Bill Faith sends this item, under a heading he describes in terms that would have pleased Fritz Leiber:

Of Unsung Heroes and Split-second Decisions. Of Mo Duc and Fallujah. Of Soldiers and Marines and Killing or Dying. Of Kevin Sites and a Camera. Of Doing The Right Thing.
It's not as noble a story, but I told a similar tale from my days with the Southeastern Detective Agency here. In many ways it mirrors the story Bill's friend has to tell.

One of them is the epistemology of risk.
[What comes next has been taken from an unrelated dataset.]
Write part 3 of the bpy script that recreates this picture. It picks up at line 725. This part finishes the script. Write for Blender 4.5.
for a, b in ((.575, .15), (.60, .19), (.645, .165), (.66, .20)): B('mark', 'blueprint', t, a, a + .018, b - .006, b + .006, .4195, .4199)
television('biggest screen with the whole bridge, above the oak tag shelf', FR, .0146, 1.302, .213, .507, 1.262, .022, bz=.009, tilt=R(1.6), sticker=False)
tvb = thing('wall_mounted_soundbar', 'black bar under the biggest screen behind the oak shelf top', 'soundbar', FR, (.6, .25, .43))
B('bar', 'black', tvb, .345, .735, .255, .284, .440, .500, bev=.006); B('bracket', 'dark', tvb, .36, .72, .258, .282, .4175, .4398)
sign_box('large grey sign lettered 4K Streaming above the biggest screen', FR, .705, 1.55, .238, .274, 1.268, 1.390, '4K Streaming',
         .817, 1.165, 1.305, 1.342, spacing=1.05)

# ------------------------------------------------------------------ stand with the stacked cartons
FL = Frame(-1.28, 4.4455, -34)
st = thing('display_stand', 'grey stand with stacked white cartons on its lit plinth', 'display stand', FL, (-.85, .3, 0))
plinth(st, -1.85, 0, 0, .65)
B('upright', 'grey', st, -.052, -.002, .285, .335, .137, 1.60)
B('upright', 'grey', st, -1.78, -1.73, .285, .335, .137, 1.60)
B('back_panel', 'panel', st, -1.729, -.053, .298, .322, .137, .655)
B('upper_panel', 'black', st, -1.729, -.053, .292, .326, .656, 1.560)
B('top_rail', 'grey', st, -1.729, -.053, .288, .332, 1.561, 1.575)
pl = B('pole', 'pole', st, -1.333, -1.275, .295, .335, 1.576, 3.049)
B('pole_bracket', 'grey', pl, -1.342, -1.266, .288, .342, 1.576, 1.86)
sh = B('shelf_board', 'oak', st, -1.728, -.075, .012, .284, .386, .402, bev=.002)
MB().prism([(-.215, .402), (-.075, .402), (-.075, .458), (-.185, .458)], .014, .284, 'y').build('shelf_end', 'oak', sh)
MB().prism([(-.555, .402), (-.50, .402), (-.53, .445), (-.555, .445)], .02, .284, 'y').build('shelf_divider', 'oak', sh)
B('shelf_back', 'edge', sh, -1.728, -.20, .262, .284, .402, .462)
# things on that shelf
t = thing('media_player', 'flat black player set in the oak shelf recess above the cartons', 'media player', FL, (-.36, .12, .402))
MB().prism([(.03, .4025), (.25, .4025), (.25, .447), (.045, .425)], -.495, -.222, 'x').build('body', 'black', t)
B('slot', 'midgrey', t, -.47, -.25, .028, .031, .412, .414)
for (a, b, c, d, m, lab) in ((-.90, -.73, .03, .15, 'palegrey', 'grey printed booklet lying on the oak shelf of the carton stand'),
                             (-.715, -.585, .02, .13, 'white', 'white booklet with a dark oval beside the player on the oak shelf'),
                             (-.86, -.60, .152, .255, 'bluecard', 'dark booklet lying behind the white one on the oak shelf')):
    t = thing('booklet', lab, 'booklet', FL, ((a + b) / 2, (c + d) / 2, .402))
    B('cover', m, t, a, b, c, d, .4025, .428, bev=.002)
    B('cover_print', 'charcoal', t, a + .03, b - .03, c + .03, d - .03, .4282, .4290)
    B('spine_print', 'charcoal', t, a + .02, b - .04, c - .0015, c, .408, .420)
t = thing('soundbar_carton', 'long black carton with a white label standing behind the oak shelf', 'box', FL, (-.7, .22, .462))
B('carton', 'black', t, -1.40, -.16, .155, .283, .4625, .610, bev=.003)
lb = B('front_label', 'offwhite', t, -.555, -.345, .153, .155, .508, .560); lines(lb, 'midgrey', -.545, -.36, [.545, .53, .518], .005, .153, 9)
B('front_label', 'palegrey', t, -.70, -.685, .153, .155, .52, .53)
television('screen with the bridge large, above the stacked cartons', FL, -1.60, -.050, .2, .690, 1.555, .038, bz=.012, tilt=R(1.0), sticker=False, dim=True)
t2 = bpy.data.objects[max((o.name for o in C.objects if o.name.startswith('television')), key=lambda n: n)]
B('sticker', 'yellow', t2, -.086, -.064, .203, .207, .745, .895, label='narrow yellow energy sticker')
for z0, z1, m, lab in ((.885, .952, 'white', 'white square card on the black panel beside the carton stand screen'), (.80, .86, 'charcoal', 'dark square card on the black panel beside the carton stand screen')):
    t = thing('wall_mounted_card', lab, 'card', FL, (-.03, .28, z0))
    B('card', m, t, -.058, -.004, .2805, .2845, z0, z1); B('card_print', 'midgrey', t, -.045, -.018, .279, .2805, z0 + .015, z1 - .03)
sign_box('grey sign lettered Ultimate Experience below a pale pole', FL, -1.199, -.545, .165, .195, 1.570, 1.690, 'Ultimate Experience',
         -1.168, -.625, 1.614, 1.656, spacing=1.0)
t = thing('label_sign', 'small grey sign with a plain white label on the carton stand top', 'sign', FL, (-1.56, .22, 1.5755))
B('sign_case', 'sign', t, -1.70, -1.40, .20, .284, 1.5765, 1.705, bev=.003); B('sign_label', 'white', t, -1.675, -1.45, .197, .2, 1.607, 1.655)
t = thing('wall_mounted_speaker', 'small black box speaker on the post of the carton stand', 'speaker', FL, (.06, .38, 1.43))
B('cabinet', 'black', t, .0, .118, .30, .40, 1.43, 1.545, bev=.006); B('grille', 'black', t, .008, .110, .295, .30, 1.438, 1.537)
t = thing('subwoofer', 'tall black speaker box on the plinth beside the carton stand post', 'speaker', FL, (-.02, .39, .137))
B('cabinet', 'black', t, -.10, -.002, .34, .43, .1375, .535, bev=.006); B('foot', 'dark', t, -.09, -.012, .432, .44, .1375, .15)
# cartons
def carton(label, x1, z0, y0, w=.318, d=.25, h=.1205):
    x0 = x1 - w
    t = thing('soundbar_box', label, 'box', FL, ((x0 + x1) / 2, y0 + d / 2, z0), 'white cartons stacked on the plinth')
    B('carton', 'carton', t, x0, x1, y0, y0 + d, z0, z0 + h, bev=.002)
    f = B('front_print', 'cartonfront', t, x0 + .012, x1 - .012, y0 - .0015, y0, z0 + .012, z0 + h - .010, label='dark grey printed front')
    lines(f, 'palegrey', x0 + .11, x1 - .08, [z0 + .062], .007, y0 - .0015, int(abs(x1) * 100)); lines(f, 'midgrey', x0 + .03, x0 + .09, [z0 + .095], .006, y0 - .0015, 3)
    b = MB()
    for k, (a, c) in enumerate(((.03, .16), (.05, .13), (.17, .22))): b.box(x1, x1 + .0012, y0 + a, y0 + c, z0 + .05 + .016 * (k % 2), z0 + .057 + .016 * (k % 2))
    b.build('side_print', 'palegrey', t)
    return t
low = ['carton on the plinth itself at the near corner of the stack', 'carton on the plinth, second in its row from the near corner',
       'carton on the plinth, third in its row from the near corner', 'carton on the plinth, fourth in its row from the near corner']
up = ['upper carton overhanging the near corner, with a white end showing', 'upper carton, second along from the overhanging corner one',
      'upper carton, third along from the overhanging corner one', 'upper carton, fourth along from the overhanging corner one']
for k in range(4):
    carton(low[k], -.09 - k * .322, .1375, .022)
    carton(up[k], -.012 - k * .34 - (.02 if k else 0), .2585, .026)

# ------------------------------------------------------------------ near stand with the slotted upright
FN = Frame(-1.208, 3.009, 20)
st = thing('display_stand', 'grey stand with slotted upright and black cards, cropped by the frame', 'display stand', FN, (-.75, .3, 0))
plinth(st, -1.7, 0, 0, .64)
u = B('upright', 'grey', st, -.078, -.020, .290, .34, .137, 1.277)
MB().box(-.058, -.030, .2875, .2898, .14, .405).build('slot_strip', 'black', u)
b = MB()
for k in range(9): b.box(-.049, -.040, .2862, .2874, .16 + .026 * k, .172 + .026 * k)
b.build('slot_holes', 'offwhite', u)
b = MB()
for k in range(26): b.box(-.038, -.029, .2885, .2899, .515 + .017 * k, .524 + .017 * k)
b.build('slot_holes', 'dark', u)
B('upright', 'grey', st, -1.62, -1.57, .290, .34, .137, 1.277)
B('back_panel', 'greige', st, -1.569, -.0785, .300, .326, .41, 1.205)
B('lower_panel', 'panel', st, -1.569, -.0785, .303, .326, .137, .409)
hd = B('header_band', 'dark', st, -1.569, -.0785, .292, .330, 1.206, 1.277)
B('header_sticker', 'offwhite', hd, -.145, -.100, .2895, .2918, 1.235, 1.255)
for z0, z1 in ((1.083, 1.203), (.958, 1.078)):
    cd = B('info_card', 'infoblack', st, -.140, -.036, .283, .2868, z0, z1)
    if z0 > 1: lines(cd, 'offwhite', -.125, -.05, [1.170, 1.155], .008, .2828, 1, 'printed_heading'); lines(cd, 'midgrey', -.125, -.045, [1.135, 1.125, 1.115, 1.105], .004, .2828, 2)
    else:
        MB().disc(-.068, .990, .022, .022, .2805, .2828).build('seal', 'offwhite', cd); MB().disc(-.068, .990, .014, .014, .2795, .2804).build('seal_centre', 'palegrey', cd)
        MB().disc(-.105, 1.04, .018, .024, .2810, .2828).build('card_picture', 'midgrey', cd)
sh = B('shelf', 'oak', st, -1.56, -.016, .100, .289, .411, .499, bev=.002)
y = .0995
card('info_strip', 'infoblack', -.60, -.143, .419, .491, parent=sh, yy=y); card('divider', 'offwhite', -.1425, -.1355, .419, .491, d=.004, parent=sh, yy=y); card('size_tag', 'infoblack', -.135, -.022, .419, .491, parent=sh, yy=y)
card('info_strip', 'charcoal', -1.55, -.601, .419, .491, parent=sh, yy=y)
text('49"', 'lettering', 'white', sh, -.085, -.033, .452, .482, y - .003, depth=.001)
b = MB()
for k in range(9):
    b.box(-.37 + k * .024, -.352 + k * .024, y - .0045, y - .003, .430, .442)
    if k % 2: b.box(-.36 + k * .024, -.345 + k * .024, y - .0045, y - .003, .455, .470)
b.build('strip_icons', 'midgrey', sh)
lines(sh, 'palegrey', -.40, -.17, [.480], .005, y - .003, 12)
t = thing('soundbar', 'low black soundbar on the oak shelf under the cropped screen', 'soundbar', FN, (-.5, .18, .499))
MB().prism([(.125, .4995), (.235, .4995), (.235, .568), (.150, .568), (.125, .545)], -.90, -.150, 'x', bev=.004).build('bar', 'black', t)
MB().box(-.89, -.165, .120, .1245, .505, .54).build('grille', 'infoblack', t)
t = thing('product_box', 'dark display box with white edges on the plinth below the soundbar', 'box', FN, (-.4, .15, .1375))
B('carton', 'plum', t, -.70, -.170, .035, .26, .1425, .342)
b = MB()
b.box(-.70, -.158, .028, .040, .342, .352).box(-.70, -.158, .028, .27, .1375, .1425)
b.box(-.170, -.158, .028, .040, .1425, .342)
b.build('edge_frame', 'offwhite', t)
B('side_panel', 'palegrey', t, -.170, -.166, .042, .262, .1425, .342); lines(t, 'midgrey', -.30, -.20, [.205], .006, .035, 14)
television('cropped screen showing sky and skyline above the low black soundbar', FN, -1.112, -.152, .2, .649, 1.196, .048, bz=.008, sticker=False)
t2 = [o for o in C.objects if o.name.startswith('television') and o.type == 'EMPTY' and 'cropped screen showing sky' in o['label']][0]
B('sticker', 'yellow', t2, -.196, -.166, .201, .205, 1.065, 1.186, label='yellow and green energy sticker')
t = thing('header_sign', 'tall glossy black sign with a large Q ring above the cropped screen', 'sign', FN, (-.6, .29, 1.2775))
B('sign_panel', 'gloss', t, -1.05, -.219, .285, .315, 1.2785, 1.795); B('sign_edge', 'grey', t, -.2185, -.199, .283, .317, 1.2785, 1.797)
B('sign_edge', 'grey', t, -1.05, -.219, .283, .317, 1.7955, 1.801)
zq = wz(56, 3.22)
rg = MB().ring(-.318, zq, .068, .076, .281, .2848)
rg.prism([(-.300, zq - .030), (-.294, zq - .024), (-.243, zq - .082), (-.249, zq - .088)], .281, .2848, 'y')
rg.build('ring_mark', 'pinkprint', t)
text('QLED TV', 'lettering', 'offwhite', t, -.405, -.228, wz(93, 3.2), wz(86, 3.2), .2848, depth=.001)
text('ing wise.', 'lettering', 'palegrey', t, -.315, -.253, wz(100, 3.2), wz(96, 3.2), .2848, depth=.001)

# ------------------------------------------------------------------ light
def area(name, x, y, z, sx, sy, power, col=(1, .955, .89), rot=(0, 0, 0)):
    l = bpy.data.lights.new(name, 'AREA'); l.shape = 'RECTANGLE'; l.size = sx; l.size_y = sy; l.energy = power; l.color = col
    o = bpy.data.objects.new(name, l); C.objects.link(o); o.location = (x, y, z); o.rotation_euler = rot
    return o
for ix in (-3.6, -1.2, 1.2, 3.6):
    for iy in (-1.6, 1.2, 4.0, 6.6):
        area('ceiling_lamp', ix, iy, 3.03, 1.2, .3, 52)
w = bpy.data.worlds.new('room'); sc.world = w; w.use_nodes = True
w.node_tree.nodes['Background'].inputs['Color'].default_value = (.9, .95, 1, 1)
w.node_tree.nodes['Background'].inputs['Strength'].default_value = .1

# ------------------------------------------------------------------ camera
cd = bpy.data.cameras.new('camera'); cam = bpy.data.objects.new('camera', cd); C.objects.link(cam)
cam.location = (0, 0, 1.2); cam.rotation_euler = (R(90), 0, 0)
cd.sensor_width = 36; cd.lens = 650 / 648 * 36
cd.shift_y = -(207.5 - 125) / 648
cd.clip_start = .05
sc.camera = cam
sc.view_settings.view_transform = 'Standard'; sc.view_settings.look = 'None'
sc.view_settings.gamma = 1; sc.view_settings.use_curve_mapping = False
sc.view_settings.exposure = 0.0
It's interesting to notice the similar breakdowns in these two groups:

1) Those who say that it was right to take down Saddam, even though the WMD evidence was uncertain,

2) Those who say the Marine in Fallujah was right to finish off the terrorist, though the question of the threat he posed was uncertain.

I know one fellow -- our honored friend Deuddersun -- who is group 2 but not group 1. Everyone else seems to be breaking down the same way.

Both Bill's friend and I made the same choice, and accepted a real risk to avoid carrying the guilt of killing an innocent. It happened to work itself out right in both cases. It could have gone otherwise.

When you're guarding the weak, or the backs of your brothers, you've got to look at things differently. What is an acceptable risk when nobody but you is on the line, may not be acceptable when you're protecting a child, or a brother Marine. Any Marine would rather go before a court martial than carry the guilt of having gotten his brothers killed. He would rather go to prison. I suspect it is likely that he would rather go to Hell.